İncelenen dosya kapsamına, kararın dayandığı gerekçeye, uzman orman bilirkişi tarafından eski tarihli hava fotoğrafları ve memleket haritasına dayalı olarak yöntemine uygun biçimde yapılan inceleme ve araştırmada çekişmeli 127 ada 11 parsel sayılı taşınmazın (E) harfli bölümün orman sayılan yerlerden olduğu, taşınmazın (A), (B), (C) ve (D) harfli bölümlerinin ise orman sayılmayan yerlerden olduğu anlaşıldığına ve adına tescil kararı verilen kişiler yararına 3402 sayılı Kanunun 14. maddesinde yazılı kazandırıcı zamanaşımı zilyetliği yoluyla taşınmaz edinme koşullarının oluştuğu belirlenerek yazılı biçimde hüküm kurulmasında bir isabetsizlik bulunmamaktadır.

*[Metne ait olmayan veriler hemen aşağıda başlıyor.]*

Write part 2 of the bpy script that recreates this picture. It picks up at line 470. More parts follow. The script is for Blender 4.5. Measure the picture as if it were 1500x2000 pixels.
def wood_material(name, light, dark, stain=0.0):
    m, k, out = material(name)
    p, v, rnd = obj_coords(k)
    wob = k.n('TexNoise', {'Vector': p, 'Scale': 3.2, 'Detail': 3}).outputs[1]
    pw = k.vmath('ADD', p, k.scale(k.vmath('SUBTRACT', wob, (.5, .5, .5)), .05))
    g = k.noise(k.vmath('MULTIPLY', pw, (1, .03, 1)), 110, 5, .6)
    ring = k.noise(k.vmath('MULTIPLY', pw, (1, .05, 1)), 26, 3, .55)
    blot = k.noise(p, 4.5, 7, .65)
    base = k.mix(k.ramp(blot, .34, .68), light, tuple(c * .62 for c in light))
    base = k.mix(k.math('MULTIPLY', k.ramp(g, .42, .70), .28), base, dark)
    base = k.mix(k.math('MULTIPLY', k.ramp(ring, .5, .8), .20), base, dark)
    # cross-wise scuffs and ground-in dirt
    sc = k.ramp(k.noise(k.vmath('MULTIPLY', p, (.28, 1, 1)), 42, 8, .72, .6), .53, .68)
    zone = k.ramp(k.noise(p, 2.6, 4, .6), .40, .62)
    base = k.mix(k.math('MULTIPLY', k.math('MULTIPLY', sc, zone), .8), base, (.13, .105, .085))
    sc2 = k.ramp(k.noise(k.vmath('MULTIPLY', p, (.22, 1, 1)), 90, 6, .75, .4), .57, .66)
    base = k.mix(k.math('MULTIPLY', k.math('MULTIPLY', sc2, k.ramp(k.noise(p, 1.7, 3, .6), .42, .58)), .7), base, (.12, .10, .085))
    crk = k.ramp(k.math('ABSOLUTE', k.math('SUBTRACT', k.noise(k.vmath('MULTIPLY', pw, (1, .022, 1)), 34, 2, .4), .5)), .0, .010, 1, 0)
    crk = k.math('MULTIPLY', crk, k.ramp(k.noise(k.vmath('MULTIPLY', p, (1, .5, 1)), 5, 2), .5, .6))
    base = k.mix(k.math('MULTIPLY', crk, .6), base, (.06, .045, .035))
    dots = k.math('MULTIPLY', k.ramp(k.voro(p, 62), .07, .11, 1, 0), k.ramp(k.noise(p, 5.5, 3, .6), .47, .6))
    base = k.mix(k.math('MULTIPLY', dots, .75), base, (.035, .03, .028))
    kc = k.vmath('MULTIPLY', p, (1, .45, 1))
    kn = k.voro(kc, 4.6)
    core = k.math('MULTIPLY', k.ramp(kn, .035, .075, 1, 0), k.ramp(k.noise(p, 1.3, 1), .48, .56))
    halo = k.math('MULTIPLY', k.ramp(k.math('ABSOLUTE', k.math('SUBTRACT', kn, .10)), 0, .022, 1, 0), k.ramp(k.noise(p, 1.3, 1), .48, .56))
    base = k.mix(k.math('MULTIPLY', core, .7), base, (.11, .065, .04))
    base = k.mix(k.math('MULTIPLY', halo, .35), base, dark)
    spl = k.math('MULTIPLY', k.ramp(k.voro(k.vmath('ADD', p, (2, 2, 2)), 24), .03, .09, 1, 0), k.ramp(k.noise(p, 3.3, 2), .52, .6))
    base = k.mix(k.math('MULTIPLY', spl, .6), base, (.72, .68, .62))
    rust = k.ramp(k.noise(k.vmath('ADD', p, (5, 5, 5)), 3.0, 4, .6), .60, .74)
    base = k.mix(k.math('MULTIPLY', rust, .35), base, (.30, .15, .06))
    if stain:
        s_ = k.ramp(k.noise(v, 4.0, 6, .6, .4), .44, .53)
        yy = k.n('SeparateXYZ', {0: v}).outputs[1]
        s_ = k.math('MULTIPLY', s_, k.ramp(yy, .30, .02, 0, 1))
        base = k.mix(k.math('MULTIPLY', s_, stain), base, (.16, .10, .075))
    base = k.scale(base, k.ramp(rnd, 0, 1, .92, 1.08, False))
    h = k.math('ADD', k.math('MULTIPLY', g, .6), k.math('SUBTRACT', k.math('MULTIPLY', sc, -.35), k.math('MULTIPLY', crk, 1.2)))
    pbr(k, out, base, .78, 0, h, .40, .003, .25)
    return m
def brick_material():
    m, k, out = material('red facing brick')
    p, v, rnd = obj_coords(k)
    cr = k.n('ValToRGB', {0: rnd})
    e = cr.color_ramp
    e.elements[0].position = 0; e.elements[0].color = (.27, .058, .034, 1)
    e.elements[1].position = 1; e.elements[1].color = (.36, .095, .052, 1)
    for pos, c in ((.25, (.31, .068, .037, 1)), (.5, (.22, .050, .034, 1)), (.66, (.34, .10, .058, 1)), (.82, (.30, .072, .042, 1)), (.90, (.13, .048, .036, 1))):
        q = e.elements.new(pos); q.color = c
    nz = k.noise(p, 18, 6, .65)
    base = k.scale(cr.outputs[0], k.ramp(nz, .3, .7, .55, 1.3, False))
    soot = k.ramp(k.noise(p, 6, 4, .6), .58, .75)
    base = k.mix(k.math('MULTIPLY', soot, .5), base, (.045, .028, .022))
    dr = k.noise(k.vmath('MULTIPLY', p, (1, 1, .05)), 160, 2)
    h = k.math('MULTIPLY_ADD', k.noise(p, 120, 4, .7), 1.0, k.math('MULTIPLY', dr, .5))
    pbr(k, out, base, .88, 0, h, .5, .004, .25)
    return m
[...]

Ancak, dava gerçek kişiler tarafından kadastro öncesi mahalli mahkemelerde açılmış olup, arazi kadastrosu sırasında çekişmeli taşınmazın kadastro tutanakları davalı olduğundan , davada 3402 sayılı Kadastro Kanununun 30/2. maddesi gereğince hakimin re"sen araştırma yaparak malik ve vasıf hanelerini doldurması ve doğru sicil oluşturması gerektiğinden, kişilere verilen çekişmeli taşınmazlar yönünden nitelik belirlemesi yapılmadan tescil hükmü kurulması ayrıca (E) harfli bölüm ve geriye kalan kısım ile ilgili hüküm kurulmamış olması ve karar tarihinden sonra, 28.04.2018 tarihinde yürürlüğe giren 7139 sayılı Kanunun 33. maddesi ile Orman Yönetimi 02/07/1964 tarihli ve 492 sayılı Harçlar Kanununa göre alınan harçlardan, bu Kanunda belirtilen görevleri kapsamında düzenlenen kâğıtlar sebebiyle damga vergisinden ve tapu ve kadastro işlemlerinden kaynaklanan döner sermaye hizmet bedellerinden muaftır, hükmü gereğince Orman Yönetiminin dava nedeniyle aleyhine harçlara hükmedilmesi, doğru değil ise de bu husus hükmün bozulmasını ve yeniden yargılama yapılmasını gerektirmediğinden hükmün düzeltilerek onanmasına karar verilmiştir.
Yukarda açıklanan gerekçelerle hükmün 2, 3 ve 4. fıkralarında yer alan “tapuya kayıt ve tesciline” ibarelerinden önce gelmek üzere “tarla vasfı ile” ibaresinin eklenmesine,
5. fıkranın ilk paragrafının hükümden çıkarılarak yerine ""... ili, İvrindi ilçesi, ... mahallesinde bulunan 127 ada 11 (127 ada 1) parselin kadastro bilirkişisinin 25/04/2016 tarihli raporunun eki krokide (E) harfi ile gösterilen 574 m²"lik kısmının ayrı bir parsel sayısı ile orman vasfıyla Hazine adına tespit ve tesciline, 127 ada 11 sayılı parselden kalan kısmın tespit gibi tesciline, Orman Yönetimi harçtan muaf olduğundan harç alınmasına yer olmadığına"",
6 ve 7. fıkralarının ilk paragrafının hükümden çıkarılarak yerine ""Orman Yönetimi harçtan muaf olduğundan harç alınmasına yer olmadığına"" cümlesinin yazılması suretiyle düzeltilmesine ve hükmün 6100 sayılı Kanunun geçici 3. maddesi atfıyla HUMK’nın 438/7. maddesine göre düzeltilmiş bu şekliyle ONANMASINA, temyiz harcının istek halinde iadesine 11/03/2020 günü oy birliğiyle karar verildi.